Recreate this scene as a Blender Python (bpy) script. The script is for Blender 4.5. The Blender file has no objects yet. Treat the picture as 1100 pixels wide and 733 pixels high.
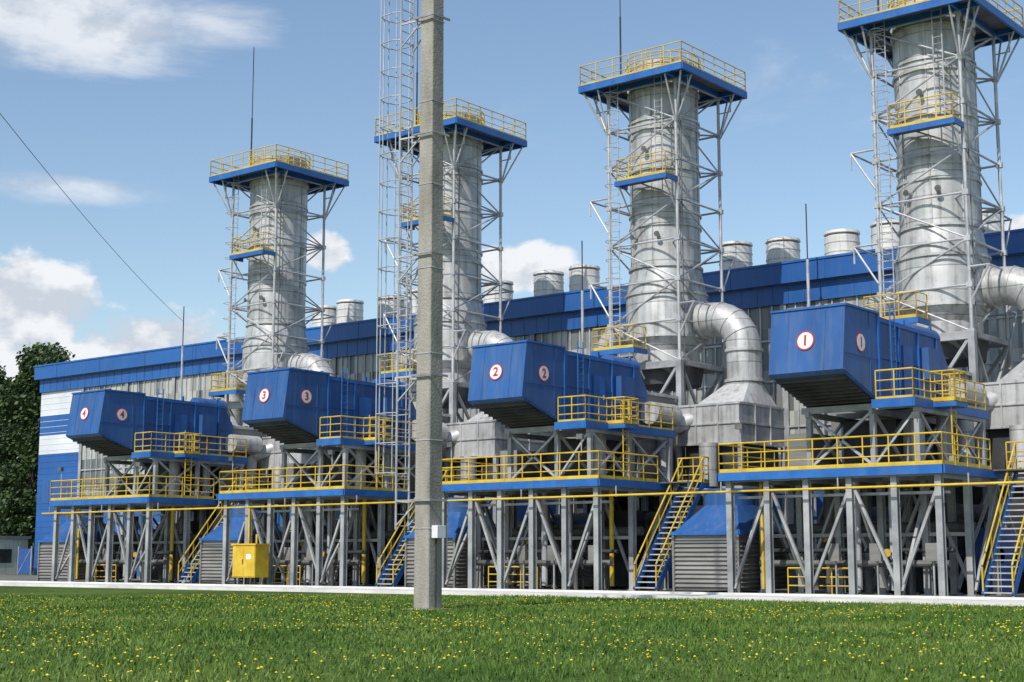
import bpy, math, random
from mathutils import Vector, Matrix
import numpy as np
random.seed(7); np.random.seed(7)
R=math.radians
scene=bpy.context.scene
scene.view_settings.view_transform='Standard'
scene.view_settings.look='None'
scene.view_settings.exposure=0

# ------------------------------------------------------------ materials
def newmat(name):
    m=bpy.data.materials.new(name); m.use_nodes=True
    nt=m.node_tree; b=nt.nodes['Principled BSDF']
    return m,nt,b
def objvec(N,L):
    tc=N.new('ShaderNodeTexCoord'); oi=N.new('ShaderNodeObjectInfo')
    sc=N.new('ShaderNodeMath'); sc.operation='MULTIPLY'; sc.inputs[1].default_value=37.0; L.new(oi.outputs['Random'],sc.inputs[0])
    cb=N.new('ShaderNodeCombineXYZ')
    for i in range(3): L.new(sc.outputs[0],cb.inputs[i])
    ad=N.new('ShaderNodeVectorMath'); ad.operation='ADD'; L.new(tc.outputs['Object'],ad.inputs[0]); L.new(cb.outputs[0],ad.inputs[1])
    return tc.outputs['Object'],ad.outputs[0]
def noise_mat(name,c1,c2,scale=1.0,rough=0.5,metal=0.0,detail=5,bump=0.0,bscale=None,stretch=(1,1,1),lo=.35,hi=.65,c3=None,rvar=0.1,streak=0):
    m,nt,b=newmat(name); N=nt.nodes; L=nt.links
    raw,ov=objvec(N,L); mp=N.new('ShaderNodeMapping'); mp.inputs['Scale'].default_value=stretch
    L.new(ov,mp.inputs['Vector'])
    n=N.new('ShaderNodeTexNoise'); n.inputs['Scale'].default_value=scale; n.inputs['Detail'].default_value=detail; n.inputs['Roughness'].default_value=.6
    L.new(mp.outputs[0],n.inputs['Vector'])
    r=N.new('ShaderNodeValToRGB'); r.color_ramp.elements[0].position=lo; r.color_ramp.elements[1].position=hi
    r.color_ramp.elements[0].color=(*c1,1); r.color_ramp.elements[1].color=(*c2,1)
    L.new(n.outputs['Fac'],r.inputs['Fac']); col=r.outputs['Color']
    if streak:
        mp2=N.new('ShaderNodeMapping'); mp2.inputs['Scale'].default_value=(3.5,3.5,.22); L.new(ov,mp2.inputs['Vector'])
        n3=N.new('ShaderNodeTexNoise'); n3.inputs['Scale'].default_value=1.3; n3.inputs['Detail'].default_value=5; L.new(mp2.outputs[0],n3.inputs['Vector'])
        mr3=N.new('ShaderNodeMapRange'); mr3.inputs['From Min'].default_value=.48; mr3.inputs['From Max'].default_value=.75; mr3.inputs['To Min'].default_value=0; mr3.inputs['To Max'].default_value=streak; L.new(n3.outputs['Fac'],mr3.inputs['Value'])
        mx=N.new('ShaderNodeMix'); mx.data_type='RGBA'; L.new(mr3.outputs[0],mx.inputs[0]); L.new(col,mx.inputs[6]); mx.inputs[7].default_value=(.13,.16,.20,1); col=mx.outputs[2]
    L.new(col,b.inputs['Base Color'])
    mr=N.new('ShaderNodeMapRange'); mr.inputs['To Min'].default_value=max(0,rough-rvar); mr.inputs['To Max'].default_value=min(1,rough+rvar)
    L.new(n.outputs['Fac'],mr.inputs['Value']); L.new(mr.outputs[0],b.inputs['Roughness'])
    b.inputs['Metallic'].default_value=metal
    if bump>0:
        n2=N.new('ShaderNodeTexNoise'); n2.inputs['Scale'].default_value=bscale or scale*4; n2.inputs['Detail'].default_value=6
        L.new(ov,n2.inputs['Vector'])
        bp=N.new('ShaderNodeBump'); bp.inputs['Strength'].default_value=bump; bp.inputs['Distance'].default_value=.05
        L.new(n2.outputs['Fac'],bp.inputs['Height']); L.new(bp.outputs[0],b.inputs['Normal'])
    return m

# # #

Aim
Each line from the top of the material through the line containing "scene.view_settings.exposure=0" should be reproduced exactly; please drop any images.

Full output
Recreate this scene as a Blender Python (bpy) script. The script is for Blender 4.5. The Blender file has no objects yet. Treat the picture as 1100 pixels wide and 733 pixels high.
import bpy, math, random
from mathutils import Vector, Matrix
import numpy as np
random.seed(7); np.random.seed(7)
R=math.radians
scene=bpy.context.scene
scene.view_settings.view_transform='Standard'
scene.view_settings.look='None'
scene.view_settings.exposure=0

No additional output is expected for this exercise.